Extracted material
..........

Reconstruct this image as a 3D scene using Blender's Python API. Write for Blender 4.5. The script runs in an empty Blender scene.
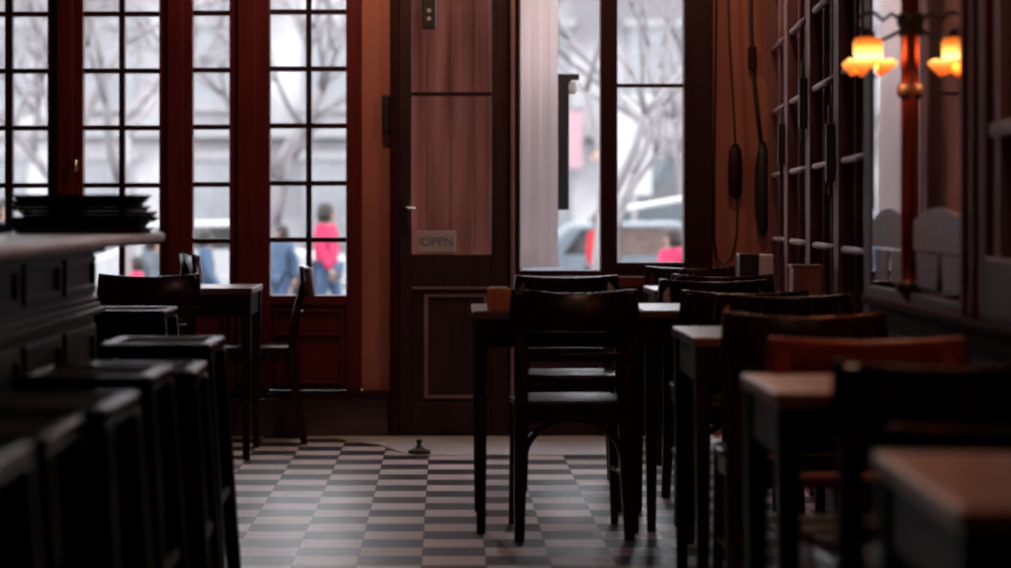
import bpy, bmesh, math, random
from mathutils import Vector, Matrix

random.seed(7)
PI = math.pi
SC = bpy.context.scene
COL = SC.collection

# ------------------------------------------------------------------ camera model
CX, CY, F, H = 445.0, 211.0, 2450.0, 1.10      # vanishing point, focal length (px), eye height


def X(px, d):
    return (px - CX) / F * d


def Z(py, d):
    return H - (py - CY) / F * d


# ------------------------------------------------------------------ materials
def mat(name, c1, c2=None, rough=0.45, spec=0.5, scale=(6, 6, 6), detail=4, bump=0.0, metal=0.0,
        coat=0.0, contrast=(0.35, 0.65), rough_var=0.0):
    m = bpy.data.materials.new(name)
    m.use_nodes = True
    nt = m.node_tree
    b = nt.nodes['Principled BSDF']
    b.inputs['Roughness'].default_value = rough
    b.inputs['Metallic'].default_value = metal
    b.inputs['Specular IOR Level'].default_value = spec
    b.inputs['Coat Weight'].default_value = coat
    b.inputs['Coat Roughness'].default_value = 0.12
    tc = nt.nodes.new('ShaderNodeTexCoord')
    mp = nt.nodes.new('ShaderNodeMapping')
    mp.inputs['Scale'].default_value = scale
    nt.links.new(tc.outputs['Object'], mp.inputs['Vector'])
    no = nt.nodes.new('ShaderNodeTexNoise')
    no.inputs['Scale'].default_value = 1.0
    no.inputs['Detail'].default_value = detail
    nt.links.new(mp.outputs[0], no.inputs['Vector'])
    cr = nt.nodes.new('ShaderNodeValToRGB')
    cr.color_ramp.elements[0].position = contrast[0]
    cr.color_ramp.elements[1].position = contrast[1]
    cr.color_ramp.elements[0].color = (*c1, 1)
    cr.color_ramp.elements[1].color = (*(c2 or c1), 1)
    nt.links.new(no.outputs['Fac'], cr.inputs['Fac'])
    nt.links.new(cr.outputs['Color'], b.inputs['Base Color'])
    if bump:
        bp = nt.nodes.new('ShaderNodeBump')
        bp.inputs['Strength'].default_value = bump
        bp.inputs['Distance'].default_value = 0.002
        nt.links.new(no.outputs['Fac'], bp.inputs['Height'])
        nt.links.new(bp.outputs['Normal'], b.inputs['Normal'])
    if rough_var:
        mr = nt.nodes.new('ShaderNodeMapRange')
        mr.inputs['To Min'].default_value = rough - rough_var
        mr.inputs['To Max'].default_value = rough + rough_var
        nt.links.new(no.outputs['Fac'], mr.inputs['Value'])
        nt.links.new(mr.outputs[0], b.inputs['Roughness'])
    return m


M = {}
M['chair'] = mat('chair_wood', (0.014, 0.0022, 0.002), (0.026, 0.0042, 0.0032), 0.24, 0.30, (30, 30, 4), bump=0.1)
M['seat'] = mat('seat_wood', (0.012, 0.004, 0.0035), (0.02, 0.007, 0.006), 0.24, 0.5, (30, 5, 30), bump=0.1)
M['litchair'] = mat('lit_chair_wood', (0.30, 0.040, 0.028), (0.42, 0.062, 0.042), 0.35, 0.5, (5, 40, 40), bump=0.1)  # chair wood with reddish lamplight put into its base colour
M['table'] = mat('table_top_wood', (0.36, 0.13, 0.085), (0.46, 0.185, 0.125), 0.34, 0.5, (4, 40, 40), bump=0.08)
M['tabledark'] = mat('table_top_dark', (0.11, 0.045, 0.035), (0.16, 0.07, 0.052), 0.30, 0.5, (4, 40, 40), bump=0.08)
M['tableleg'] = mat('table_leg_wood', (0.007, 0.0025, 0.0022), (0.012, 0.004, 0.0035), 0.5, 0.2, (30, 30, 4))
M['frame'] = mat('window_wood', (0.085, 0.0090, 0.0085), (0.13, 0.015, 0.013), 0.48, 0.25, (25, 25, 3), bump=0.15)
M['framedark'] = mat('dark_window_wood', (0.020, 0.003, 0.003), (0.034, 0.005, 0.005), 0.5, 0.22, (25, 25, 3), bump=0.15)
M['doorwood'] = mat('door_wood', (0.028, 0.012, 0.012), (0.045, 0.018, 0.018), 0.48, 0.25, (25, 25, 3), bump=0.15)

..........

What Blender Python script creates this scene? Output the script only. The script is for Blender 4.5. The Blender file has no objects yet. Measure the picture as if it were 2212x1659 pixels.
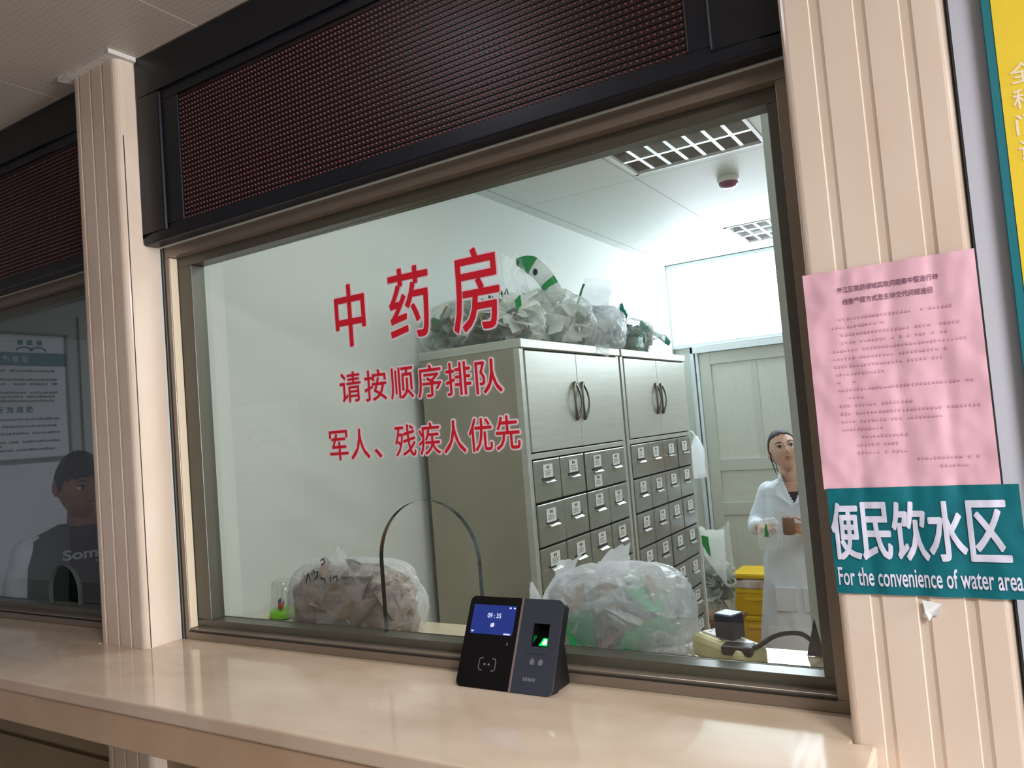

..........

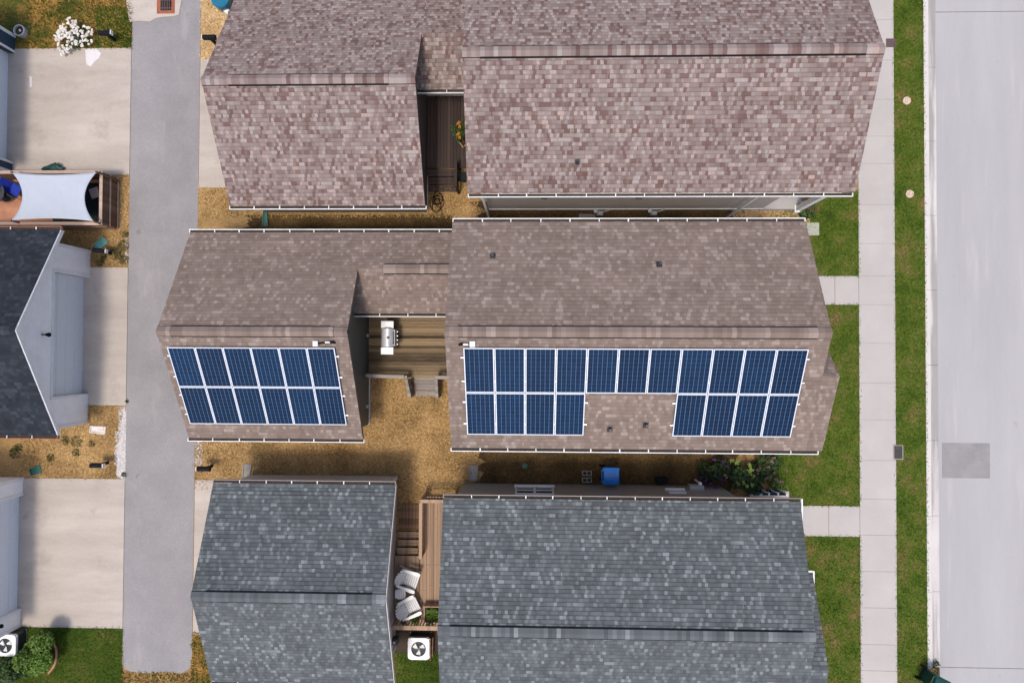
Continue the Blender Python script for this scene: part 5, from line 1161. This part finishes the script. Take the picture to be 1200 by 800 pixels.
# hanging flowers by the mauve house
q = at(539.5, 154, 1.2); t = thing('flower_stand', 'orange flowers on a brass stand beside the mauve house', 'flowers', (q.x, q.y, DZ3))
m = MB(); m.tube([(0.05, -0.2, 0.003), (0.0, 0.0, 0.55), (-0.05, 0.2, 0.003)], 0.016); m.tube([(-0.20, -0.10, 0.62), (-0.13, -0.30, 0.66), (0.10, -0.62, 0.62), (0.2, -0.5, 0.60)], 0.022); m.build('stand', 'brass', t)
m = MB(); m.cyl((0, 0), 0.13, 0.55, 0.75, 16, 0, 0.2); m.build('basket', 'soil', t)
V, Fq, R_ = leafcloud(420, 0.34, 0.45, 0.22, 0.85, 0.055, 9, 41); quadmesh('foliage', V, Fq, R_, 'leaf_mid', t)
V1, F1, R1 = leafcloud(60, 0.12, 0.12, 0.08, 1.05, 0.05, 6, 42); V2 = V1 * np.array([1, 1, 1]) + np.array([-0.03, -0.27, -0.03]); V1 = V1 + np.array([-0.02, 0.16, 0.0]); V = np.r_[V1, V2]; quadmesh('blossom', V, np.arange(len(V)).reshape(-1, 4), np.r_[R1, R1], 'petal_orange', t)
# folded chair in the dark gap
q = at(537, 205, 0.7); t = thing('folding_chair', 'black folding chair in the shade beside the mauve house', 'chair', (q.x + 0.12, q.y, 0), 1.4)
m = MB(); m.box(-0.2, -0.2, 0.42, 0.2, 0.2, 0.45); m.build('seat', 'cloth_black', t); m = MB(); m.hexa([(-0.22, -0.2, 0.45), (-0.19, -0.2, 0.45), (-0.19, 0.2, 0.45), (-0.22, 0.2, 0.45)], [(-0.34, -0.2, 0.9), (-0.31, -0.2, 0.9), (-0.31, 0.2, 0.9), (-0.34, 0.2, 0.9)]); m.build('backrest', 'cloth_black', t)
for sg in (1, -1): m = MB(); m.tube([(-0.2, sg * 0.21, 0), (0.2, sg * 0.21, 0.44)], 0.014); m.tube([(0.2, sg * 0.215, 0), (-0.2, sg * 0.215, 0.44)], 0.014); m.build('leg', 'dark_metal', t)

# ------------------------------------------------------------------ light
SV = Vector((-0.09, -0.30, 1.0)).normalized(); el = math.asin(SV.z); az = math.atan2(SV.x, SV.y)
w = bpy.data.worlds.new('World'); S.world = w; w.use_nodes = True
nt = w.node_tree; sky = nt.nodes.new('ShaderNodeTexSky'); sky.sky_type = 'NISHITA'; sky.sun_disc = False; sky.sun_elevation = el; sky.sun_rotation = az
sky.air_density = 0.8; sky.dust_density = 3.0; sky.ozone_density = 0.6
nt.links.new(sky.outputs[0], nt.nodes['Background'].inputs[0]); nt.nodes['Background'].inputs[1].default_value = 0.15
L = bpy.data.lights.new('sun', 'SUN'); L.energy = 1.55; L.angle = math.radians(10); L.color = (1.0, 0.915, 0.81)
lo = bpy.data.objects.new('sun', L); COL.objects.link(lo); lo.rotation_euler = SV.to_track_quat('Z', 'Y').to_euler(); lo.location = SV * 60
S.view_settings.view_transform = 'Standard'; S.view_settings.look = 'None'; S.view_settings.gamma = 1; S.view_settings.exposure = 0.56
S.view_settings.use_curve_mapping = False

..........

What to do
In the listing above, find the line containing "Reconstruct this image" and the line containing "return H - (py - CY) / F * d", then return both of them and every line between, exactly, without pictures.

Correct output
Reconstruct this image as a 3D scene using Blender's Python API. Write for Blender 4.5. The script runs in an empty Blender scene.
import bpy, bmesh, math, random
from mathutils import Vector, Matrix

random.seed(7)
PI = math.pi
SC = bpy.context.scene
COL = SC.collection

# ------------------------------------------------------------------ camera model
CX, CY, F, H = 445.0, 211.0, 2450.0, 1.10      # vanishing point, focal length (px), eye height


def X(px, d):
    return (px - CX) / F * d


def Z(py, d):
    return H - (py - CY) / F * d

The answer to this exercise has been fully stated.